The U.S. Justice Department's inspector general released a long-anticipated report Monday scrutinizing the roots of the Russia investigation, concluding that while the FBI was justified in opening a probe into whether anyone tied to the Trump campaign coordinated with the Kremlin, there were "serious performance failures" in obtaining surveillance warrants against a former Trump aide.

The department's inspector general, Michael Horowitz, spent more than a year scrutinizing the early steps of the Russia investigation, a probe Trump and his allies have derided repeatedly as a "hoax" and "witch hunt."

The report identified missteps in the beginnings of the investigation, including evidence that an FBI lawyer altered an email related to the surveillance of former Trump campaign adviser Carter Page. Horowitz said his office identified 17 "significant errors or other omissions" in surveillance applications targeting Page. The numerous missteps, Horowitz added, "raised significant questions regarding the FBI chain of command's management and supervision" of the process for obtaining warrants under the Foreign Intelligence Surveillance Act, or FISA.

But that evidence did not change the inspector general's conclusion that the Russia investigation was opened on proper legal footing and not out of an anti-Trump bias.

"We did not find documentary or testimonial evidence that political bias or improper motivation influenced the FBI's decision to seek FISA authority on Carter Page," the report stated.

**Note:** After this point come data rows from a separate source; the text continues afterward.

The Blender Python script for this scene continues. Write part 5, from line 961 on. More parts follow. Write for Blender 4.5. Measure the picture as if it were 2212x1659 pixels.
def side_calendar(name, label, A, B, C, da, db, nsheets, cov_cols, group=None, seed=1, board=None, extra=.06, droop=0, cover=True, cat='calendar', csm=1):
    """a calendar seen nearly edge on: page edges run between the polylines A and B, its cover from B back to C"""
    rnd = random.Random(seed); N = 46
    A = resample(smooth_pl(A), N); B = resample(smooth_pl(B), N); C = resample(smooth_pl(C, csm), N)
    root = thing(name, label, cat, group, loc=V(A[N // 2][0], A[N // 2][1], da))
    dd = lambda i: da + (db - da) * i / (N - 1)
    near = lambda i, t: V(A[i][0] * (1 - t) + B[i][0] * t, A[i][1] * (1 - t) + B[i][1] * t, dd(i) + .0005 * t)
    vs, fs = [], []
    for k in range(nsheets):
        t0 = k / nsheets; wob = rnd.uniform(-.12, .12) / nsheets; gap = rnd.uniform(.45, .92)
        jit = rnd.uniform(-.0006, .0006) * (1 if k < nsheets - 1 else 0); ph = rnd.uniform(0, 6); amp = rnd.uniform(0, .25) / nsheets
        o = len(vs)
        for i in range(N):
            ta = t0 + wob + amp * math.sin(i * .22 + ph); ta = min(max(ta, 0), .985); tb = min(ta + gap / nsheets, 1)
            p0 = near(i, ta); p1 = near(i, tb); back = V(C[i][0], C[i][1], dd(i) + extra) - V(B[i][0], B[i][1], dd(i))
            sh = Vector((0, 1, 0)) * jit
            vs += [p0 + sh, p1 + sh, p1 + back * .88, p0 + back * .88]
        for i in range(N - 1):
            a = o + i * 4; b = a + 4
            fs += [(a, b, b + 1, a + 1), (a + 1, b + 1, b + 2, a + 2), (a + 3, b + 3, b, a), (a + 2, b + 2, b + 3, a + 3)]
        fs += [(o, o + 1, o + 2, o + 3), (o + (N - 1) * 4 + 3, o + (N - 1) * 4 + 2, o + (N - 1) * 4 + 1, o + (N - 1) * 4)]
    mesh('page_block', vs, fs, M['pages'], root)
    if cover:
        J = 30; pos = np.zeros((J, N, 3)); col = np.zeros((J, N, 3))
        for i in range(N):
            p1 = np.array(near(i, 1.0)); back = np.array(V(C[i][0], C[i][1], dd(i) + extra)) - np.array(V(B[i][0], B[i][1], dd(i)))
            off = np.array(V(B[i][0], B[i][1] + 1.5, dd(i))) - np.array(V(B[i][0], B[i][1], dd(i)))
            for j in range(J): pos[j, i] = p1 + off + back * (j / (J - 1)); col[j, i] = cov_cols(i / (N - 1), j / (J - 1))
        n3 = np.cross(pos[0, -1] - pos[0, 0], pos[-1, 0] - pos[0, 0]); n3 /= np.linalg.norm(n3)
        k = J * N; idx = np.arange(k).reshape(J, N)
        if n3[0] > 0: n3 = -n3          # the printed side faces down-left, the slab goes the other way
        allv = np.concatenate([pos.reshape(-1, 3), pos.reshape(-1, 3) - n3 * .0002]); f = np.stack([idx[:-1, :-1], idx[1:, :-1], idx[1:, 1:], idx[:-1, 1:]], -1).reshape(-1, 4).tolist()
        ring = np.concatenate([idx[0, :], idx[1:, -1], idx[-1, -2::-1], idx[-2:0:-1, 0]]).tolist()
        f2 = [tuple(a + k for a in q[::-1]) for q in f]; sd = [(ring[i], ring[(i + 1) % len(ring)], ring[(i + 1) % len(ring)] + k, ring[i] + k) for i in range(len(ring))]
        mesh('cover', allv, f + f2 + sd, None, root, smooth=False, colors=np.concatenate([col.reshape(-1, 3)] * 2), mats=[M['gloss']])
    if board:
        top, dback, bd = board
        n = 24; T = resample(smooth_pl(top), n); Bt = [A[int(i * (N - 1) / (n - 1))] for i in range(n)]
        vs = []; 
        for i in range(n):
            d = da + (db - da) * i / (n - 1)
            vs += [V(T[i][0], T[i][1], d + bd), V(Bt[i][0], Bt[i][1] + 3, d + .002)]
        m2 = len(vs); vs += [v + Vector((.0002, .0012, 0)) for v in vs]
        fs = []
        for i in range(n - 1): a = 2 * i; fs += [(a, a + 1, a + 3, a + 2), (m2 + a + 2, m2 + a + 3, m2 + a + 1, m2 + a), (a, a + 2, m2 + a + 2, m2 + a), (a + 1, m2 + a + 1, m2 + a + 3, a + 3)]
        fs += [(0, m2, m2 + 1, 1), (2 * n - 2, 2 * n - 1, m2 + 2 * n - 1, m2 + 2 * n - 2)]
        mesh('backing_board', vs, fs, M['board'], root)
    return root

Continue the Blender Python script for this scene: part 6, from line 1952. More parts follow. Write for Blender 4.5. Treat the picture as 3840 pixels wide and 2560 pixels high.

Horowitz's report detailed actions taken in 2016, before the Russia investigation was handed to Special Counsel Robert Mueller III.

In April, Mueller's team released a report summarizing the two-year investigation, which found no sufficient evidence to prove the Trump campaign conspired with Russia's interference in the 2016 presidential election. In his 448-page report, Mueller documented several instances his office reviewed as part of a parallel investigation into whether Trump sought to obstruct the Russia investigation. The special counsel declined to take a position on whether Trump attempted to obstruct the probe.

Mueller, like many of the members of the special counsel team, has since returned to private practice. He rejoined Wilmer Cutler Pickering Hale and Dorr as a partner in October.